Here are the three stages of discovery of the Live Action Toy Story film on YouTube:
Stage 1: Confusion
I don't get it…like, a guy recreated his favorite scenes from Toy Story in real life?
Stage 2: Wonder
Wait. It's the WHOLE MOVIE? That's awesome!
Stage 3: Confusion
Wait, is it awesome? Or is it just kind of weird and time-consuming?
In 2010, two friends, Jonason Pauley and Jesse Perrotta, started recreating, shot-by-shot, the entire 1995 animated Pixar classic Toy Story. Their version kept the original audio track, but used real people and real toys. It took two years to complete. The filmmakers, now 19 and 21, uploaded the final product to YouTube a couple days ago. People seem to love it.

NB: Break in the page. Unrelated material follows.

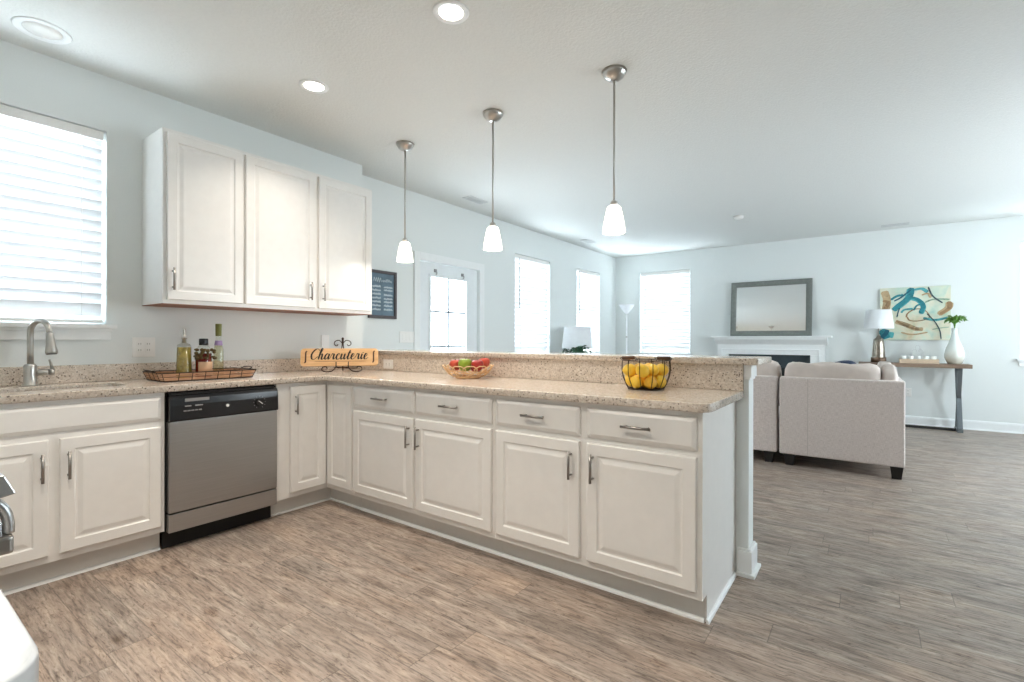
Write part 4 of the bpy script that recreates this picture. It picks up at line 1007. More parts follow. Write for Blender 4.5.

"Amazing" reads one comment on the video.
"This is probably one of the most amazing things I have ever seen," another.
"Wow this is amazing!!!!!"
The amount of work that went into it is certainly mind-boggling. But how is it as a film?
It's a little chilling to see the toys, famously vibrant in the original, looking so blank-eyed and plastic and, well, like toys. A little terrifying to think that, if your toys actually sprung to life when you left the room, this is how they would move: rigidly, jerkily, unblinkingly.
It's not immersive or emotional. It's Toy Story as horror.
But the film is impressive in the same way that any labor of love, like, say, a 10' x 10' version of van Gogh's "Starry Night" rendered in jellybeans, is impressive.
"I can't believe someone took the time to do that."
"I wonder where they got all those jelly beans?"